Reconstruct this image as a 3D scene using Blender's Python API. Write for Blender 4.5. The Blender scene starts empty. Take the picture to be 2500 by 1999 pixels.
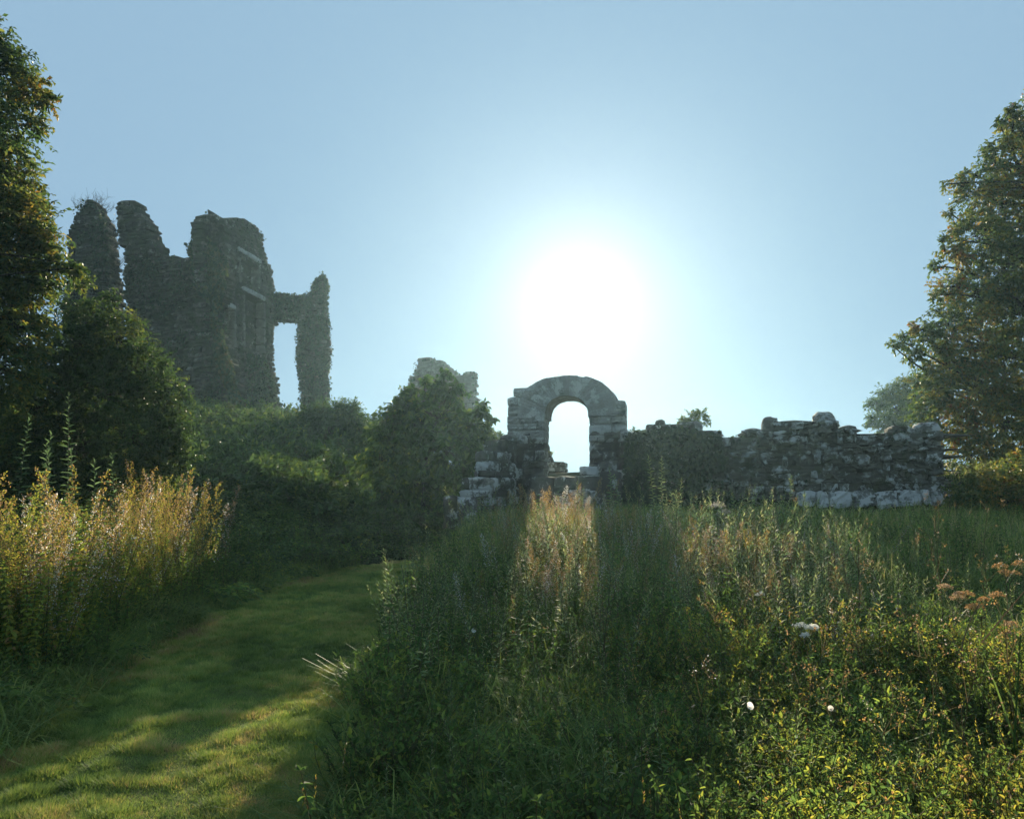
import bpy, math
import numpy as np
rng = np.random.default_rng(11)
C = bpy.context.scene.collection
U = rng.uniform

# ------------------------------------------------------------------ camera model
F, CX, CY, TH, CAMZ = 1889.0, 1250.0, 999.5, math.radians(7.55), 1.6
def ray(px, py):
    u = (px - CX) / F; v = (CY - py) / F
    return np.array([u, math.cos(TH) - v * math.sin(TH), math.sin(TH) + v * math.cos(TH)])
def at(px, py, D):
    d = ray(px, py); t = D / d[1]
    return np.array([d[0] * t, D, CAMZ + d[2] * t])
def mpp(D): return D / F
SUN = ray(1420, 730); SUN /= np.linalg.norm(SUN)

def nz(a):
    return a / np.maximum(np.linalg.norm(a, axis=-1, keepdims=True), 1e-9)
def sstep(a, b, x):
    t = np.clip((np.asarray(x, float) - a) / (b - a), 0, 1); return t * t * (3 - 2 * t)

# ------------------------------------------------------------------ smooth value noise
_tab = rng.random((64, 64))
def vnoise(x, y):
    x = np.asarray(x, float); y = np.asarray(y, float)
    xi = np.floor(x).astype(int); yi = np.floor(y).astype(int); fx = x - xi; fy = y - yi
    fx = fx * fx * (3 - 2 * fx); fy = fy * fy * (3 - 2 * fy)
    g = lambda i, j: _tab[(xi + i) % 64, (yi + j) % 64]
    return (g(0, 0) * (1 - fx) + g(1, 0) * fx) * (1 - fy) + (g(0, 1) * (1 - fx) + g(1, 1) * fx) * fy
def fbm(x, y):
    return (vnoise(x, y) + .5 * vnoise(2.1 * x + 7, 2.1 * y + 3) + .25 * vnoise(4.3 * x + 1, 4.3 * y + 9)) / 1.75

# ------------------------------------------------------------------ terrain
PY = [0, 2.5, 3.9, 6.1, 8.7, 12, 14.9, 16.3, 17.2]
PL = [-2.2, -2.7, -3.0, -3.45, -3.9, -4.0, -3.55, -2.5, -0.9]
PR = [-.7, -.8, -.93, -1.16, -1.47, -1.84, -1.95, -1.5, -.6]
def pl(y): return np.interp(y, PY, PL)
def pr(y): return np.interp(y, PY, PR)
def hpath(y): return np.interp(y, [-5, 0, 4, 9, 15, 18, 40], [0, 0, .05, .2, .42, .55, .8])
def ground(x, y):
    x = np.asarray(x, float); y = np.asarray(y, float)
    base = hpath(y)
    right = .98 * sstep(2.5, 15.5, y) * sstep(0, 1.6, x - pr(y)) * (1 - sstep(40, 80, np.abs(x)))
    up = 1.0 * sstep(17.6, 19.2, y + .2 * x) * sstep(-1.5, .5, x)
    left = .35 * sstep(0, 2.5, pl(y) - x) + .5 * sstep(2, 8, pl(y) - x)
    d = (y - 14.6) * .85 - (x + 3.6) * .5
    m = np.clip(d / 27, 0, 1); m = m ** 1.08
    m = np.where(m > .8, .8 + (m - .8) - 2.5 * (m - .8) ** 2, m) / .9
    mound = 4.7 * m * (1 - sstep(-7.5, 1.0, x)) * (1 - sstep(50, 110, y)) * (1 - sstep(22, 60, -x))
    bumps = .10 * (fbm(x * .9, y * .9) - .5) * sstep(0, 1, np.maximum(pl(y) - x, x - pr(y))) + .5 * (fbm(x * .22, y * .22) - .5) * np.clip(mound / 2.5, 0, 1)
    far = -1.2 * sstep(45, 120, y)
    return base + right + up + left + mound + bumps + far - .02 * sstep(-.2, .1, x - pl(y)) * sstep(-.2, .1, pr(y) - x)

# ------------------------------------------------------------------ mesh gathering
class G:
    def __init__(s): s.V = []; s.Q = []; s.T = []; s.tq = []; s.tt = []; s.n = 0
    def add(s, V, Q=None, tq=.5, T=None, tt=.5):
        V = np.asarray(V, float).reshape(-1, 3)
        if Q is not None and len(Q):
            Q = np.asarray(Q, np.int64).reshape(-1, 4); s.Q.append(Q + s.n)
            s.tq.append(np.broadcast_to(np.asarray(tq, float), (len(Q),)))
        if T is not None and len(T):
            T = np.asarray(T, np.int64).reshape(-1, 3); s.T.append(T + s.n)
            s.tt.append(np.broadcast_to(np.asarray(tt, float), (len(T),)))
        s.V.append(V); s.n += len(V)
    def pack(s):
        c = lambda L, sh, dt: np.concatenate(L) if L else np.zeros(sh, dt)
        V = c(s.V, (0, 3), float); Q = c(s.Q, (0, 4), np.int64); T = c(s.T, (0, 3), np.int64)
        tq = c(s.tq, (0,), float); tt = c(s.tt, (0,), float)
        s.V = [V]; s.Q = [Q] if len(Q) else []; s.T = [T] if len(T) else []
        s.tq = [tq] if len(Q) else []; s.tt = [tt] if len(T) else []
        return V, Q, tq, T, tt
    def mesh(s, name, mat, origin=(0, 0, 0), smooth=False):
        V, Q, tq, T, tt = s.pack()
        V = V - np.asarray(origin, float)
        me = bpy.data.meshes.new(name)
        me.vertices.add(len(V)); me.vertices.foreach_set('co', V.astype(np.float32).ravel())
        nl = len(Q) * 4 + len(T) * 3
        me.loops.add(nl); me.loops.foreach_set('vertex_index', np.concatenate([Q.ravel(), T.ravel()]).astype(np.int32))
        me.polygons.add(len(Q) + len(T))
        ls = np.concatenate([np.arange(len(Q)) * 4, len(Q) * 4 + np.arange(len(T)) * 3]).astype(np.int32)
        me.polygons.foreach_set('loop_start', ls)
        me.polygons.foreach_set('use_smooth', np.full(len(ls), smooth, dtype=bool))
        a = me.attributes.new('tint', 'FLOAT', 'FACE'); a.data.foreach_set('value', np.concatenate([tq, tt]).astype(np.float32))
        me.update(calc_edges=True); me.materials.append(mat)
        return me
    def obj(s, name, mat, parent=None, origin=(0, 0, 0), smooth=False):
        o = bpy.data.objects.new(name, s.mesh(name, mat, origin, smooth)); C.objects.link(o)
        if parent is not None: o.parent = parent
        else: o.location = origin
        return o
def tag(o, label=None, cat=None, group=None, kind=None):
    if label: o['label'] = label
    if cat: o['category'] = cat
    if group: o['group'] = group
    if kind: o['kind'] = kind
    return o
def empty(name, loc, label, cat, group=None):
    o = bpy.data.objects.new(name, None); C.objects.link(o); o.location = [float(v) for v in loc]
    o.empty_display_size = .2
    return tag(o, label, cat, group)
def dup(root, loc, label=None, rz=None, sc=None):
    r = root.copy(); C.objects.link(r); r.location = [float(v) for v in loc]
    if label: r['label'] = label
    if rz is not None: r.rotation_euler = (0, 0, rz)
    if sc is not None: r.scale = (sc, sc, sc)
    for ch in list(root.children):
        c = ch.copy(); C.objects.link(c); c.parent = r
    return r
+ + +
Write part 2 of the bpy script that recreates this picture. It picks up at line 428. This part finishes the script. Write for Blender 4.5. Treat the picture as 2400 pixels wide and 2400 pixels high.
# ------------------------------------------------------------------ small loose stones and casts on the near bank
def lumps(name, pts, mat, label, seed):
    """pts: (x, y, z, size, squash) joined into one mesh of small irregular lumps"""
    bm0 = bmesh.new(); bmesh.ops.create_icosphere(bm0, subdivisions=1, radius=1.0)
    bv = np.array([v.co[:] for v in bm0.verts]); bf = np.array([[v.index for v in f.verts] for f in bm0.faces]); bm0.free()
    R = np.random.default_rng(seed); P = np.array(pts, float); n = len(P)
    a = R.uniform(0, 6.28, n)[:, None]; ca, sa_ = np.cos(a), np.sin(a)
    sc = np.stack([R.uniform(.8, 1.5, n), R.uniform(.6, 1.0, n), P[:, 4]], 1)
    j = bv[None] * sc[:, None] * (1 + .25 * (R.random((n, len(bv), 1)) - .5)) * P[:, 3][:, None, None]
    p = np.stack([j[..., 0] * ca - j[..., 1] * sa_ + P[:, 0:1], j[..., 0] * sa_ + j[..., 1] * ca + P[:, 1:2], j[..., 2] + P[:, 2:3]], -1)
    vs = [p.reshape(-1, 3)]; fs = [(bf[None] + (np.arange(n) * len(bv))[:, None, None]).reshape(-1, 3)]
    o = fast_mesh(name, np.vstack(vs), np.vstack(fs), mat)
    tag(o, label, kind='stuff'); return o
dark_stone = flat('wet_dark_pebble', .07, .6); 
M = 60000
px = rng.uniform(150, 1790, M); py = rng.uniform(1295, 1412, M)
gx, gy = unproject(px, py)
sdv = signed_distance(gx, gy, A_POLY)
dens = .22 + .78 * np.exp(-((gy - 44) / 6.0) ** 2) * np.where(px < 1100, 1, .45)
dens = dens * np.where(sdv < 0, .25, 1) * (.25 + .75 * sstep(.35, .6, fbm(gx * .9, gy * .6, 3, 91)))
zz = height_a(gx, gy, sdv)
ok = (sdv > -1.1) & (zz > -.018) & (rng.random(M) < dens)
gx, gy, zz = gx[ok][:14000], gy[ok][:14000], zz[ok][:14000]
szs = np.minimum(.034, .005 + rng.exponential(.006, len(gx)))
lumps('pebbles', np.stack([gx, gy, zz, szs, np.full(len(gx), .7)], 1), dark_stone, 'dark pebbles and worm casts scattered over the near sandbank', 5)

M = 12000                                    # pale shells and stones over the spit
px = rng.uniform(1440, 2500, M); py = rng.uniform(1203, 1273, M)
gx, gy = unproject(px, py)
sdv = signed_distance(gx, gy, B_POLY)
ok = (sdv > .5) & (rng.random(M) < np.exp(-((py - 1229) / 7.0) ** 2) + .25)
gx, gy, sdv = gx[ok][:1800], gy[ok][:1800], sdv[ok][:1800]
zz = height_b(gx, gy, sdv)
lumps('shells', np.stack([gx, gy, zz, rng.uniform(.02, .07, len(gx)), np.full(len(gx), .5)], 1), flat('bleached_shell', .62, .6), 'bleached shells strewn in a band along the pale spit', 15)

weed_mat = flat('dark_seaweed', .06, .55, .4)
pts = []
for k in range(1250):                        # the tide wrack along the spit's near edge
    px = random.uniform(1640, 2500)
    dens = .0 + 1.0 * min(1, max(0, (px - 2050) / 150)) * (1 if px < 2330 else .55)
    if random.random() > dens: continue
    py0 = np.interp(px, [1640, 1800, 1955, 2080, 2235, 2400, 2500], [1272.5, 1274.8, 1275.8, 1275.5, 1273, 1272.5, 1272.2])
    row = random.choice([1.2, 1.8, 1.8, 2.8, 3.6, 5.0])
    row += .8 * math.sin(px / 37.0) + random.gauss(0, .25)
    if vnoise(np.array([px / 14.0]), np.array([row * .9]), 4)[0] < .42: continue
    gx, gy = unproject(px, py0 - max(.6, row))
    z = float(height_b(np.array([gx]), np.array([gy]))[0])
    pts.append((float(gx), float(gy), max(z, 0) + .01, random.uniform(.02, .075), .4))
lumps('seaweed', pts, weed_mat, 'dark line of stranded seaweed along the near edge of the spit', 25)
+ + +
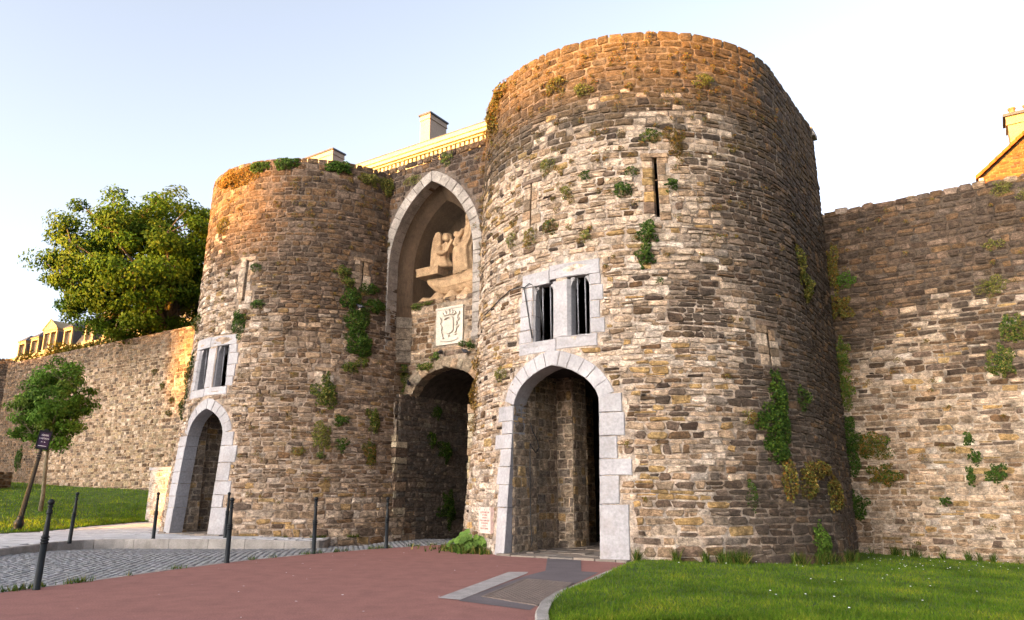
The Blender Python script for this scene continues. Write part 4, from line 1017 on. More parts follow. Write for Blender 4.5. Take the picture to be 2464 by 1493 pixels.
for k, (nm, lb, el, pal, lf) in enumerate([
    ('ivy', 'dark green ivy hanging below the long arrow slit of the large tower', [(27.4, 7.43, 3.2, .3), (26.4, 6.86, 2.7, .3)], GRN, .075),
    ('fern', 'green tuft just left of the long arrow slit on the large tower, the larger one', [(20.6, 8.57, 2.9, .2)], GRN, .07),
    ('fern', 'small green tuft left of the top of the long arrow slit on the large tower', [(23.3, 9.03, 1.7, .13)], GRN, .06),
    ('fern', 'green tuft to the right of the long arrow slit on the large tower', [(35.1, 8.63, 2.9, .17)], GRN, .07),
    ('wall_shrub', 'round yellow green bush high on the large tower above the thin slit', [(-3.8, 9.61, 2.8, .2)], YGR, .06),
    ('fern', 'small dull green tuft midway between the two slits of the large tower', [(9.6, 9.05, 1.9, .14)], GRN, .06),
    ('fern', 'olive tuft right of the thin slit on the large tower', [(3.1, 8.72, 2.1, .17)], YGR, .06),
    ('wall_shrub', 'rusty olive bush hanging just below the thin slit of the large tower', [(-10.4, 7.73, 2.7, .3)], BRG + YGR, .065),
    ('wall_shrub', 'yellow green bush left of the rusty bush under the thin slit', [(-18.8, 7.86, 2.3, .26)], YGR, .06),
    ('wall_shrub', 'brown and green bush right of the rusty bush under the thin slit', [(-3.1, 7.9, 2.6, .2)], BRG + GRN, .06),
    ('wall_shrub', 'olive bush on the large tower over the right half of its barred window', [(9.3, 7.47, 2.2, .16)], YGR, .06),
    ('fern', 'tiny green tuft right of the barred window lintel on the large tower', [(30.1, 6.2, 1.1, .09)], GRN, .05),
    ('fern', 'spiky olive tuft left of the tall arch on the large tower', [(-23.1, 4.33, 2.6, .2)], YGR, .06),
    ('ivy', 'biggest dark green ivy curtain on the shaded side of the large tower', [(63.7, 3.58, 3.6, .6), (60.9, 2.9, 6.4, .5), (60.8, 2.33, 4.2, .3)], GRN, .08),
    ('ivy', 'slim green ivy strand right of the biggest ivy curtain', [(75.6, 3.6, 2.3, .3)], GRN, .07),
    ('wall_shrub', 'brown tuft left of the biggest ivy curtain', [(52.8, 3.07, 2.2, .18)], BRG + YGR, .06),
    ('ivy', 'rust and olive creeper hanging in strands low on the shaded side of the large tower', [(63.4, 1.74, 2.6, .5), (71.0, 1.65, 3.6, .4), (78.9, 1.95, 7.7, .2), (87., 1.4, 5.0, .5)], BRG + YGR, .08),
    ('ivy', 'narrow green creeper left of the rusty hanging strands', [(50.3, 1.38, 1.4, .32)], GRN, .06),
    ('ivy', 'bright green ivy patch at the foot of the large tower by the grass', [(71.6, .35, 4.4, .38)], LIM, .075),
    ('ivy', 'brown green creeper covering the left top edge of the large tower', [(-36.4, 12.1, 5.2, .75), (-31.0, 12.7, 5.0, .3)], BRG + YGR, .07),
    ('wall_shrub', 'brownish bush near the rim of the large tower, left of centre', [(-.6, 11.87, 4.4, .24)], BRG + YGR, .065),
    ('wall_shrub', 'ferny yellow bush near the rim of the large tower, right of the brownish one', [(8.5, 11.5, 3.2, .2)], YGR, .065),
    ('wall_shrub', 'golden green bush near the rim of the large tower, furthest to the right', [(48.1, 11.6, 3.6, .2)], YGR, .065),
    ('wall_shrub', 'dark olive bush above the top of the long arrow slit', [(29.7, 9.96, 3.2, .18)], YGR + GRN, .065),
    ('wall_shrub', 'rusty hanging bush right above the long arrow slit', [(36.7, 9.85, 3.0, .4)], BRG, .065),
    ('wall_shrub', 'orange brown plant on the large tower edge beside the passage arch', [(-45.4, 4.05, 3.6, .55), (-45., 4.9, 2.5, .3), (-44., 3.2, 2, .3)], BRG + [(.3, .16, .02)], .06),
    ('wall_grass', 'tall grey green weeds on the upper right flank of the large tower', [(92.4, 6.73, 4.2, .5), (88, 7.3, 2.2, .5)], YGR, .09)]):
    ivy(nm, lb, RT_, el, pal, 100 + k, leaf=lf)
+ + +
*Exercise aim*:
From the records above, quote word for word only the lines beginning at the line that has "Reconstruct this image" and stopping after the line that has "t = np.clip((np.asarray(x, float)". Omit the pictures.

*Answer below*:
Reconstruct this image as a 3D scene using Blender's Python API. Write for Blender 4.5. The Blender scene starts empty. Take the picture to be 2500 by 1999 pixels.
import bpy, math
import numpy as np
rng = np.random.default_rng(11)
C = bpy.context.scene.collection
U = rng.uniform

# ------------------------------------------------------------------ camera model
F, CX, CY, TH, CAMZ = 1889.0, 1250.0, 999.5, math.radians(7.55), 1.6
def ray(px, py):
    u = (px - CX) / F; v = (CY - py) / F
    return np.array([u, math.cos(TH) - v * math.sin(TH), math.sin(TH) + v * math.cos(TH)])
def at(px, py, D):
    d = ray(px, py); t = D / d[1]
    return np.array([d[0] * t, D, CAMZ + d[2] * t])
def mpp(D): return D / F
SUN = ray(1420, 730); SUN /= np.linalg.norm(SUN)

def nz(a):
    return a / np.maximum(np.linalg.norm(a, axis=-1, keepdims=True), 1e-9)
def sstep(a, b, x):
    t = np.clip((np.asarray(x, float) - a) / (b - a), 0, 1); return t * t * (3 - 2 * t)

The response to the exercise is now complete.